Many large trees on Park Road 1C surrendered to the drought’s lethal effects. As I rode my bike through the forest, I could barely force myself to look up or to the side because of the multitude of trees that had devolved from living objects of grace and strength to inert roadside hazards.
Central Texas is an oven every summer. But in 2011, the thermostat broke. One record after another fell. The high pressure that held the heat in place sustained the drought, repelling storm systems and stiff-arming the rain from neighboring states and the Gulf of Mexico.
Each time a sliver of hope crept into the forecast, I watched the weather radar on my computer with the compulsiveness of a gold miner scouring his pan for any glint of yellow. My investment in time and emotional energy was never rewarded.
In August, Texas recorded the all-time hottest average temperature for any state in America since scientists started keeping records late in the nineteenth century. During that month, Holly and I began and ended each day with a ballet of soaker hoses and an increasingly malignant sense of helplessness. We would coil our hoses around a cluster of mature pine trees that were barely alive and check several times a day to make sure the water was going into the ground rather than running off the powdery soil.
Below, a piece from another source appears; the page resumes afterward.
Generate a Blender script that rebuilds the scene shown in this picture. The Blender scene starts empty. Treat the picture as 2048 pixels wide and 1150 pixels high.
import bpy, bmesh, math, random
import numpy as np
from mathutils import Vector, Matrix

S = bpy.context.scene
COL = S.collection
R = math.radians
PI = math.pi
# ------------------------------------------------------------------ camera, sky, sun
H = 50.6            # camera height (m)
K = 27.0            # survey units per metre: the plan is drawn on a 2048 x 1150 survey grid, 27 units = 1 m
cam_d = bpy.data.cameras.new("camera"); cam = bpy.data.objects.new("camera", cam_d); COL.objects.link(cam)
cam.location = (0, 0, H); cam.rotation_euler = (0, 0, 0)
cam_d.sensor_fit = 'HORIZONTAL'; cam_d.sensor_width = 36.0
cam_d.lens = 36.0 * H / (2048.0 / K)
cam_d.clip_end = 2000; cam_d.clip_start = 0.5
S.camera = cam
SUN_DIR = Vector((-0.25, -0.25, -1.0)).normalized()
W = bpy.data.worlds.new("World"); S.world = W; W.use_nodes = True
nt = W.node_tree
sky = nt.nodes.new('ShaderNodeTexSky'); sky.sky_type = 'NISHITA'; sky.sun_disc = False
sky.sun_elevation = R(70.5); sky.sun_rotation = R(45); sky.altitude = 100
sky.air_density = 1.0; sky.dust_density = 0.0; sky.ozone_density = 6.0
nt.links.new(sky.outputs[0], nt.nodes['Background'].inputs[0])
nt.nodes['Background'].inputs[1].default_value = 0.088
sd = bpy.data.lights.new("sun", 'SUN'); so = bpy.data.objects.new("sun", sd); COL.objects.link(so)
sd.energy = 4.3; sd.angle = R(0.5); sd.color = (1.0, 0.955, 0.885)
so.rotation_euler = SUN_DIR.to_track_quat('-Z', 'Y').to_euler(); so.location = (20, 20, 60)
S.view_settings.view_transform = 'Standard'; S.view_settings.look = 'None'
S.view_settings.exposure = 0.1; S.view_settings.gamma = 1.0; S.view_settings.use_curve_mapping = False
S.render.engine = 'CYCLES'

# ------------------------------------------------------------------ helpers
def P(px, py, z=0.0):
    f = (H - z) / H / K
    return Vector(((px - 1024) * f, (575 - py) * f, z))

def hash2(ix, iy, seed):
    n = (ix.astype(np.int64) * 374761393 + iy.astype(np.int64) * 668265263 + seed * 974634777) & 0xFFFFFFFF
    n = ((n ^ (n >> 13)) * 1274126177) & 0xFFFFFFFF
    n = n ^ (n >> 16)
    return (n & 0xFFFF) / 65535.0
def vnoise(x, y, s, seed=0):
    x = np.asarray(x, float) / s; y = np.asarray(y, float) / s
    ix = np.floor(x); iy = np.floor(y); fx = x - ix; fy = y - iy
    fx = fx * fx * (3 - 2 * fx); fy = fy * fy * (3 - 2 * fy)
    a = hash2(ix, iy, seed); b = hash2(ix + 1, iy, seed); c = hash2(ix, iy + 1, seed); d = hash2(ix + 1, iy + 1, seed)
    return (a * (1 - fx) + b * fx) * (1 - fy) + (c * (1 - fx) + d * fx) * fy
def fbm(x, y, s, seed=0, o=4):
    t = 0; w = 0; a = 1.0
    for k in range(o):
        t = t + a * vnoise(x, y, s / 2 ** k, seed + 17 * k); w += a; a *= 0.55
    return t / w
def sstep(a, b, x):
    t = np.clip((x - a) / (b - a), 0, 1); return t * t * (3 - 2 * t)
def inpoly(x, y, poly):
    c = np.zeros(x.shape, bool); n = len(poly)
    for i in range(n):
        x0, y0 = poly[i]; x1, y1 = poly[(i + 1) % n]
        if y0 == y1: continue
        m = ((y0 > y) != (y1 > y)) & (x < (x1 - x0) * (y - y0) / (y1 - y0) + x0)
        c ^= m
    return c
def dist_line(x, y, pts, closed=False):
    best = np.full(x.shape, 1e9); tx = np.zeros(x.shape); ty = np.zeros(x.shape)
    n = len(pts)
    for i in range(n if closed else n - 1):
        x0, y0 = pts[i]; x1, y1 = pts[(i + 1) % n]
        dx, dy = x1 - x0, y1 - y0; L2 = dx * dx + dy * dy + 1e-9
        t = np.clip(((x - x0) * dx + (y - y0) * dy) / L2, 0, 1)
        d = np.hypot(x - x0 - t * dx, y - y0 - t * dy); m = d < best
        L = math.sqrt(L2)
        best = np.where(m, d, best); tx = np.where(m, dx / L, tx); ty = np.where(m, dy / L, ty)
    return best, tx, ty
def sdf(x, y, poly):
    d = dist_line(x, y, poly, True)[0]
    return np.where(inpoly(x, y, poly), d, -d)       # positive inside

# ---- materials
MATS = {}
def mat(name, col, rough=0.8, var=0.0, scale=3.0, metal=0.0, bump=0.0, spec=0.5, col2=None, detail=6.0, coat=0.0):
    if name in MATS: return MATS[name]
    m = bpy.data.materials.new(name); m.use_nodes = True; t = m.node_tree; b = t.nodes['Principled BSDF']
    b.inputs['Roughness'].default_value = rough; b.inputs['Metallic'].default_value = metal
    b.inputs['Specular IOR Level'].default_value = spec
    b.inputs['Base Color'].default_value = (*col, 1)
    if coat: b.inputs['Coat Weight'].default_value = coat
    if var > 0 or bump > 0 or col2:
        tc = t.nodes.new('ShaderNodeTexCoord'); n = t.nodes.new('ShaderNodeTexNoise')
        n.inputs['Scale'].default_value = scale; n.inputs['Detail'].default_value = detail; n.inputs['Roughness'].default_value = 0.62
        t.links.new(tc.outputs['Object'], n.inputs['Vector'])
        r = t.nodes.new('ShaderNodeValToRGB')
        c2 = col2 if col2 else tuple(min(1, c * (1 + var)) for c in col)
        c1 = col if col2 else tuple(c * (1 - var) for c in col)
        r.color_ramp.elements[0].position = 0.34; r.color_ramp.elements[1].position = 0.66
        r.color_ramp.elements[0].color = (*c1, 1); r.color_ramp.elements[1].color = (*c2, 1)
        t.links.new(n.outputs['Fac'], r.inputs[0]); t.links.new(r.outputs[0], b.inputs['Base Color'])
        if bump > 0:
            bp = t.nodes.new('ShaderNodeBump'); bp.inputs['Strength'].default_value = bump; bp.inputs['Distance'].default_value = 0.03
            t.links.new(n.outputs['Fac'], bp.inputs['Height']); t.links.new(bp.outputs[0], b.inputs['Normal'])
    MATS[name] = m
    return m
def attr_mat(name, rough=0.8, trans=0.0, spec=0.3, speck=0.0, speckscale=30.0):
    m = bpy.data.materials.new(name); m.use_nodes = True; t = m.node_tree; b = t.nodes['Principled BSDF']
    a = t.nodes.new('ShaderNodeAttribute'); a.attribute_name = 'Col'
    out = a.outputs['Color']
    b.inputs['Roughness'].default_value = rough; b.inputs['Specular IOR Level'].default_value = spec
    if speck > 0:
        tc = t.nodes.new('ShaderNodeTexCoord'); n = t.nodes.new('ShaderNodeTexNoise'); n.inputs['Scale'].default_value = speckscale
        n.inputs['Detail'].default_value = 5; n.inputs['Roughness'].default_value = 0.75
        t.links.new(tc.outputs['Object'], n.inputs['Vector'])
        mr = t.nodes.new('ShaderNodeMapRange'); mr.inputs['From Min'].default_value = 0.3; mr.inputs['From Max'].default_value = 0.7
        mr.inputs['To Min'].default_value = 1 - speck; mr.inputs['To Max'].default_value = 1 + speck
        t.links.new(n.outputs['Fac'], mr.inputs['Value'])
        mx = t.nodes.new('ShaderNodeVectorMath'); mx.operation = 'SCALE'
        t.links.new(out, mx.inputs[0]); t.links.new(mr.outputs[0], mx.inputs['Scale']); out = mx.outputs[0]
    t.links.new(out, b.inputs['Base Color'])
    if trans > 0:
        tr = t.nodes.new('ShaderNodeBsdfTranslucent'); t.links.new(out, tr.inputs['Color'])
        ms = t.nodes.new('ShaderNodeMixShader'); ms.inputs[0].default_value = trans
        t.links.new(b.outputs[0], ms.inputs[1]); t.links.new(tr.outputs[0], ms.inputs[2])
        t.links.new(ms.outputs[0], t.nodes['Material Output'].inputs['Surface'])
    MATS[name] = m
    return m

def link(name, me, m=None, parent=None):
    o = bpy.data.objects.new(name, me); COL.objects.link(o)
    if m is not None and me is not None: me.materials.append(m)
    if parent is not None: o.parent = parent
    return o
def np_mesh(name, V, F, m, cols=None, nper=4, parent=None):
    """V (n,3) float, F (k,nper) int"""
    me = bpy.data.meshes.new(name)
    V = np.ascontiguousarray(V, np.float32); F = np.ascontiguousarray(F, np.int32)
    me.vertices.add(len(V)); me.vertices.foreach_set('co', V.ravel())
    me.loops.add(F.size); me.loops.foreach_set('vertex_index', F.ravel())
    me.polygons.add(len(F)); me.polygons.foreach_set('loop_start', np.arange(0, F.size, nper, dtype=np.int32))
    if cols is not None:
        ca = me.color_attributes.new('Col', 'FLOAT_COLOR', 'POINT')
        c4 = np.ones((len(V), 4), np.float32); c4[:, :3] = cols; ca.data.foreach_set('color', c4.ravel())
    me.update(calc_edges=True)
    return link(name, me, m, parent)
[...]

Eight or ten hours later, with the sun feeling like a mortal enemy, we’d gather them up and spread them someplace else.
In the same way a child can’t resist picking at a scab, I made myself miserable on a daily basis by scanning the tops of my trees with my hand as a make-shift visor, looking for evidence of creeping death. If I saw discoloration in a tree’s needles, I would debate with myself whether it was stressed, condemned, or already dead. I began a mental inventory of those I would have to cut down during the winter and tried to imagine what my property would look like without some of my daily companions.
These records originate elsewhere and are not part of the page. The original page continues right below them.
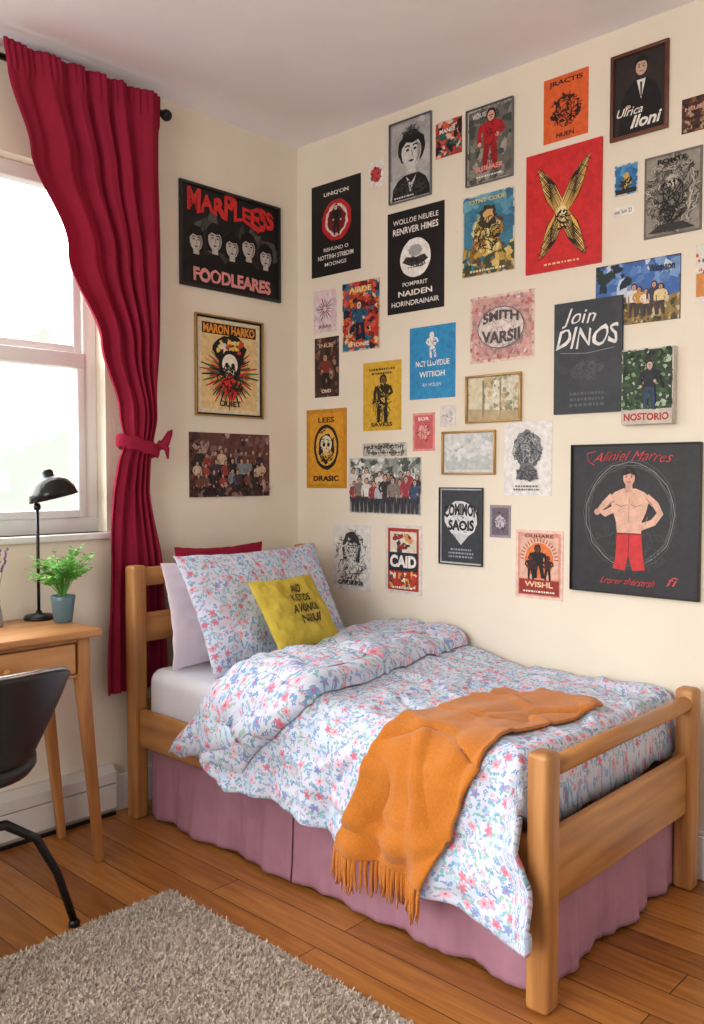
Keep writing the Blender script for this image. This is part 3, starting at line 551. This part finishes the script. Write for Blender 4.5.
# duvet surface
RR=.14; Lf=.82; La=RR*pi/2; YE=-1.797; FX=.03+Lf
def wr(s,y):
    d=.012*nz(s*4.5,y*4.5,.3)+.006*nz(s*11,y*8,5)
    a=nz(s*3.2+y*2.0,y*3.2-s*1.5,8.2); d+=.010*max(0,1-abs(a)*8)
    a=nz(s*4-y*2.2,y*2.5+s*2,3.2); d-=.010*max(0,1-abs(a)*9)
    a=nz(s*7+y*3,y*4-s*4,6.7); d+=.006*max(0,1-abs(a)*6)
    return d
ZT=.628
def ztop(y): return ZT-.040*sstep(-.85,-1.35,y)
def base(s,y):
    hangw=sstep(Lf,Lf+La,s)
    zt=ztop(y)
    d=y-YE; 
    if d<.06: 
        q=1-max(0,d)/.06; zt-= .185*(1-math.sqrt(max(0,1-q*q)))*(1-hangw)
    w=wr(s,y)
    if s<Lf: p=Vector((-.03-s,y,zt+w)); 
    elif s<Lf+La:
        t=(s-Lf)/RR; p=Vector((-FX-(RR+w)*math.sin(t),y,zt-RR+(RR+w)*math.cos(t)))
    else:
        hh=s-Lf-La; rmp=min(1,hh/.2)
        fold=.022*math.sin(2*pi*y/.27+1.1*math.sin(y*5)+.6)*rmp+.010*math.sin(2*pi*y/.11+2)*rmp
        co=sstep(-1.55,-1.78,y)
        bul=.03*rmp+.045*co*rmp+.075*sstep(-.85,-.5,y)*rmp
        p=Vector((-FX-RR-w-bul-fold*(1-co),y-.075*co*sstep(0,.2,hh)+.04*sstep(-.8,-.5,y)*rmp,zt-RR-hh))
    return p
def surf(s,y,off):
    e=.012; p=base(s,y); ds=base(s+e,y)-base(s-e if s>e else s,y); dy=base(s,y+e)-base(s,y-e)
    n=dy.cross(ds); 
    if n.length<1e-9: n=Vector((0,0,1))
    p=p+n.normalized()*off; p.x=min(p.x,-.008)
    return p
yh=lambda s: lerpk([(0,-.50),(.85,-.63),(1.2,-.49)],s)
yf=lambda s: lerpk([(0,-.97),(.9,-1.05),(1.2,-.82)],s)
def smx(y): return Lf+La+(ztop(y)-RR-lerpk([(-1.83,.185),(-1.6,.21),(-.85,.295),(-.55,.40)],y))
NU,NV=150,200; V=[];UV=[]
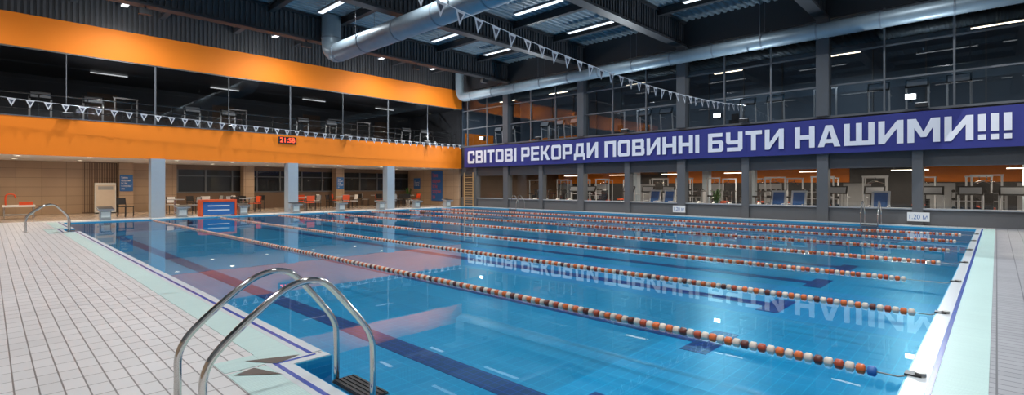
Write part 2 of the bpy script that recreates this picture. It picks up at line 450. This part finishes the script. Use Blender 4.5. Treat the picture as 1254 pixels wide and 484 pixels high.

For several days after Tropical Storm Lee formed, I obsessively updated my browser with the latest tracking maps and forecasts from the National Weather Service. But after this merciless tease, the storm showed its true intentions. Rather than unloading inches of rain on plants, creatures, and people that desperately yearned for it, the storm set its sights on Louisiana, Tennessee, Virginia, and the Eastern Seaboard.
As its parting gift, Lee coughed up a dry heave of blistering wind that spread west until it reached Central Texas. This is what Holly and I felt the morning before Miranda’s twenty-first birthday.